Траление было закончено в срок. Мы сделали все, что полагалось по существующим инструкциям, и даже сверх того.
Флагманский минер нашего соединения Иван Васильевич Щепаченко, являющийся душою разминирования севастопольских бухт, заявил: «После такого траления я как флагманский минер бригады, офицеры бригады и весь личный состав считаем, что нами сделано все, чтобы обезопасить стоянку кораблей Черноморского флота в Главной базе - Севастополь».
Севастопольская бухта была открыта для плавания, и мы окончательно убедились в безопасности нахождения в ней, когда еще до прихода кораблей эскадры на линкоровской и крейсерской бочках отстаивались приходившие в Севастополь транспорты и другие суда.
Севастополь! Я снова вспоминаю, каким он был в те дни. За время войны я видел разоренный Новороссийск, разрушенные Геленджик и Туапсе, но такое, как в Севастополе, я увидел впервые. Города, как такового, не было, и вот сейчас он уже оживал, поднимался у нас на глазах, хотя горькая полынь еще серебрилась на развалинах его домов.

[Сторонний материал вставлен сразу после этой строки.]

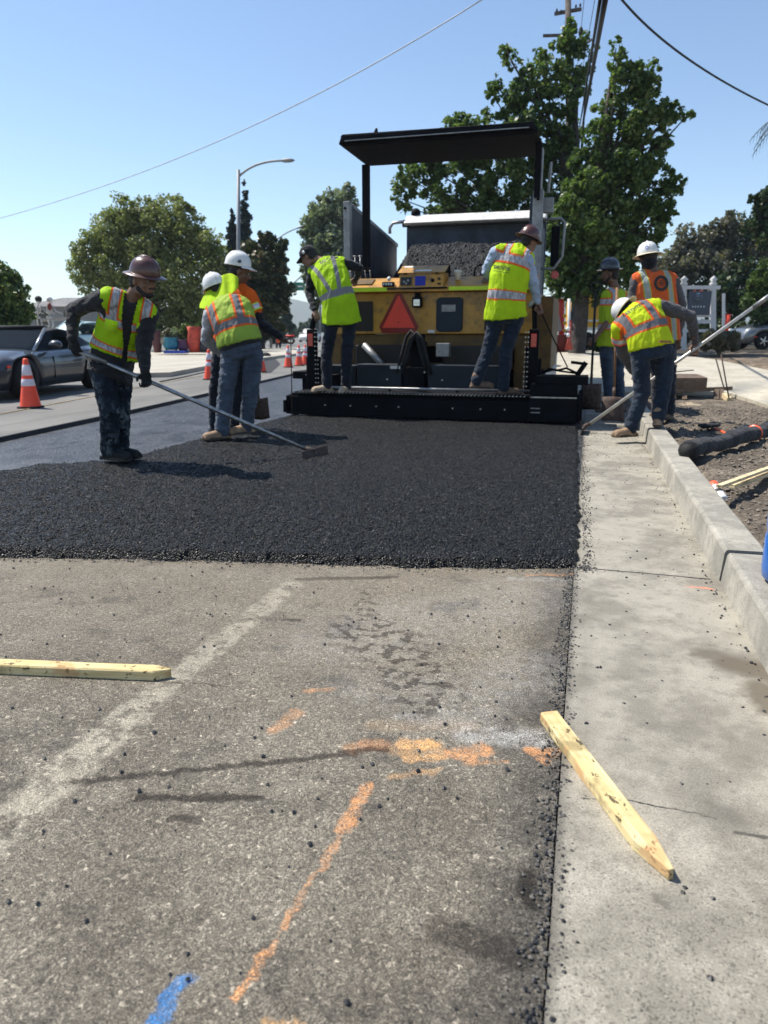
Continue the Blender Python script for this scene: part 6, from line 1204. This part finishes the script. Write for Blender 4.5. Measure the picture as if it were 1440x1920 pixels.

Вскоре вернулись в город севастопольцы. Приехали и новые люди со всех концов страны, чтобы скорее восстановить гордость и славу нашей Родины - Севастополь. Более других сохранилась в городе улица Ленина, она стала для нас как бы центральной. Разбирали завалы на Большой Морской, приводили в порядок и проспект Нахимова, и площадь Третьего Интернационала, и другие улицы. А на Приморский бульвар привозили и уже высаживали молодые деревья.
Нас всех занимал вопрос: каким будет возрожденный Севастополь? Мы мечтали о новых красивых домах, о широких и прямых, как стрела, проспектах. Мы хотели бы одеть Севастополь в светлый, как парус, инкерманский камень, чтобы на холмах лежал белый город с голубой [234] полоской Северной бухты, напоминающий Военно-морской корабельный флаг.
Город будет расти, улицы его растянутся далеко за Малахов курган, на котором зацветут сады. Город протянется и на запад, в сторону Херсонесского мыса. Поселок у Стрелецкой бухты сольется с Карантинной и Туровской слободой. Откроется порт в бухте Камышевая, куда будут приходить рыболовные и торговые корабли, принося с собой соленые запахи Атлантики и Средиземного моря.